If there is a long tradition of utopia, there is likewise one of economic utopias in the annals of capitalist history. In 1930, in the bleak spasm of the Depression, the economist John Maynard Keynes published an essay called “Economic Possibilities for Our Grandchildren,” wherein he famously proclaimed that “the economic problem may be solved, or be at least within sight of solution, within a hundred years” and that, by dint of the dizzying technological progress brought about by the capitalist mode of production, future generations would have to reckon with a world in which the “struggle for subsistence” was no longer the primary problem facing the human race. Keynes, at least, ensured that his New Jerusalem would be unrecognizable to his contemporaries; Hemingway can only look around at this fallen world and suggest the solution is to have more of it.
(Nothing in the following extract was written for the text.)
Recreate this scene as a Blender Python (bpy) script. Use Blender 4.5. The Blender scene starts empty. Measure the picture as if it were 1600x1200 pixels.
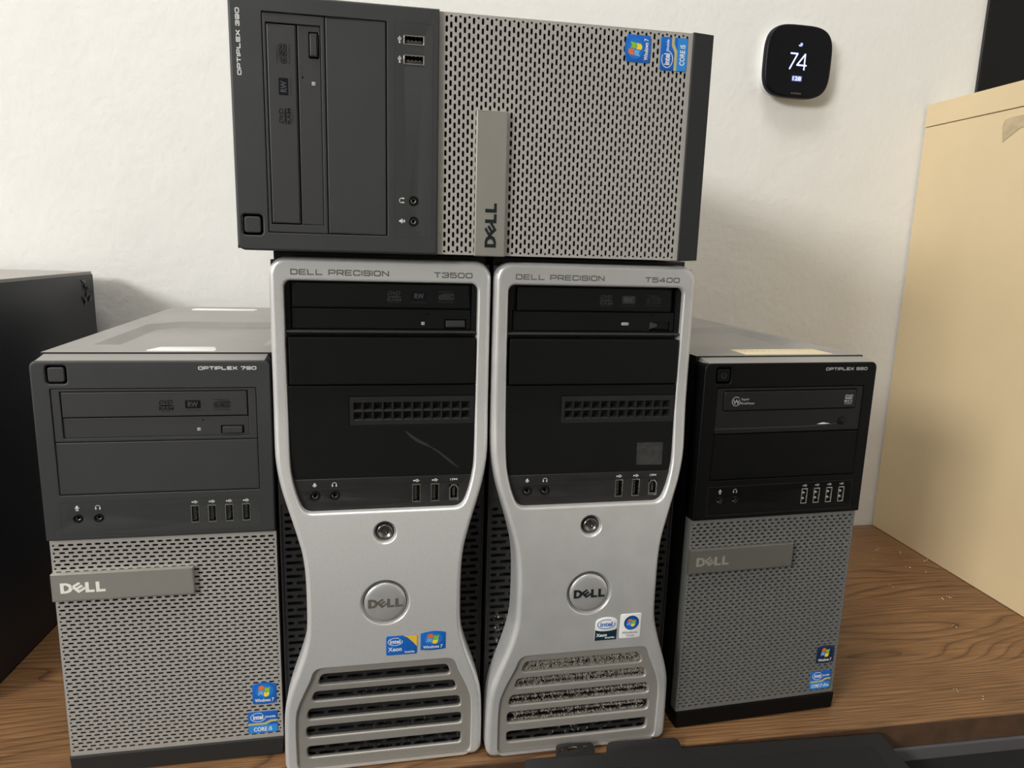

[*] Correction: A previous version of this article incorrectly cites a 2022 report from the Canadian Mortgage and Housing Corporation (CMHC) as calling for the construction of an additional five hundred seventy thousand residential units in British Columbia above a “business-as-usual scenario” per year by 2030 to restore affordability to levels last seen in the early 2000s. The report actually calls for that number to be constructed by 2030. We have corrected this—and the subsequent calculations—accordingly. We regret the error.